POR LEOCADIO REDONDO ESPINA, CRONISTA OFICIAL DE NAVA (ASTURIAS)
Creo que los primeros días despejados y con sol del principio de la primavera brillan con una luminosidad joven, impetuosa, como recién estrenada, y eso fue, precisamente, lo que ocurrió el sábado día 8, cuando, con un grupo de componentes de la Asociación de Amigos del Hórreo Asturiano, con Julio Zapico y mi amigo Paulino al frente, visitamos, entre otros, el pueblo de Ceceda.
El objetivo inicial, que no era otro que contemplar los hórreos de la localidad, y ver su estado y características, dio lugar, al mismo tiempo, a llevar a cabo un placentero paseo por el pueblo, disfrutando tanto del sosiego y la paz que brindaban sus calles, callejas y rincones, como de la contemplación de su cuidado y valioso patrimonio, perfectamente encajado en un caserío limpio y pintoresco.

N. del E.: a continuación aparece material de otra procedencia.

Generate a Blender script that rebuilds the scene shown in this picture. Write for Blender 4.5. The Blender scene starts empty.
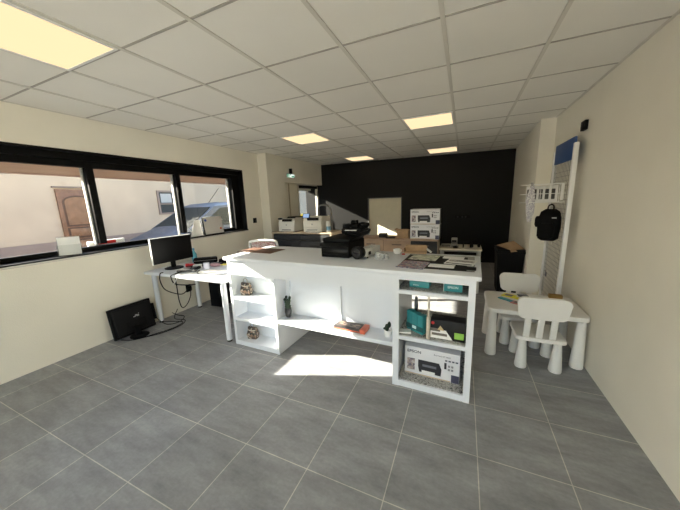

Igualmente, desde el pueblo pudimos disfrutar de la belleza del contorno, de modo que, si uno se paraba a contemplar el panorama desde El Campulotu, mirando hacia La Faya, Fresnadiellu y la Coroña Castro, como si, desde El Cantón, lo hacía dirigiendo la vista hacia La Vega, Grandiella y La Cueva, con el picu Restiellu, el Cimeru y el Maza, con la Parea el Tablau, La Gallera y Casielles a continuación, y por último Entresierres, con Peñamayor al fondo, el paisaje era limpio, diáfano, con las manchas blancas de los cerezos en flor salpicando el tapiz de verdes variados que brillaban resplandecientes, como recién lavados y barnizados, en una mañana de cielo muy alto y aire fino, que las golondrinas surcaban raudas, dibujando, en su vuelo, diagonales y picados imposibles.
Recordé entonces las visitas que hizo Jovellanos a este pueblo, y su relación con gentes de aquí, como Antonio del Cueto, el cura párroco y el poeta Antonio Valvidares, aunque, en este caso, me interesaba más recordar la descripción que hacía de la artesanía alfarera. Fue la tarde del 6 de agosto de 1791 cuando, procedente de San Bartolomé, y después de pasar por el “lugarcito de Tresali”, y soportar un fuerte chaparrón, llega D. Gaspar al pueblo, y deja escrito aquello de: “Ceceda, situado sobre un monte de peña de figura cónica, inversa, mirado antes de llegar; grande industria de ollería, hecha de barro fino del país de color amarillento; fabricaban sólo mujeres debajo de los hórreos y en las corradas de sus casas, y eran de diferentes edades, así como las vasijas que vi fabricar de diferentes tamaños”. (Era 1791, y nadie podía saber, entonces, que faltaban cien años para que llegara el ferrocarril).
Busqué un pilpayu afayaizu y me senté, apoyando la espalda en un pegollu. Luego, ensoñado en la plácida calma mañanera, evoqué el olor noble y húmedo del barru, y entonces, como envuelto en ese aroma, me llegó el rumor de las voces, las conversaciones y los gritos de las mujeres del pueblo, las cuales, sentadas en el suelo y rodeadas de chiquillería, se afanaban sobre la tablilla redonda del tornu, empeñadas en la tarea de levantar y dar forma, a partir de la inicial pella de barru, a hermosas vasijas, ollas y piezas. Las cuales, antes de estar despachadas para su trueque o venta, deberían salvar la prueba definitiva de pasar a cocer por el fornu.
Y me entretuve pensando en la posibilidad de que un indicio, una muestra, aunque fuera mínima, del polvo del barro amarillento con el que se hacían los cacharros hubiera podido quedar incrustada, o escondida, entre las juntas y huecos de los tillaos, colondras, engüelgos y trabes de alguno de aquellos hórreos que dieron cobijo a tan artesana labor, y llegar, de ese modo, hasta nuestros días, como mudo testimonio de aquella época y de aquella industria.
Cuando dejamos el pueblo, el sol lucía en lo más alto, y las golondrinas, incansables, seguían barriendo el cielo sobre el Campo de la Iglesia.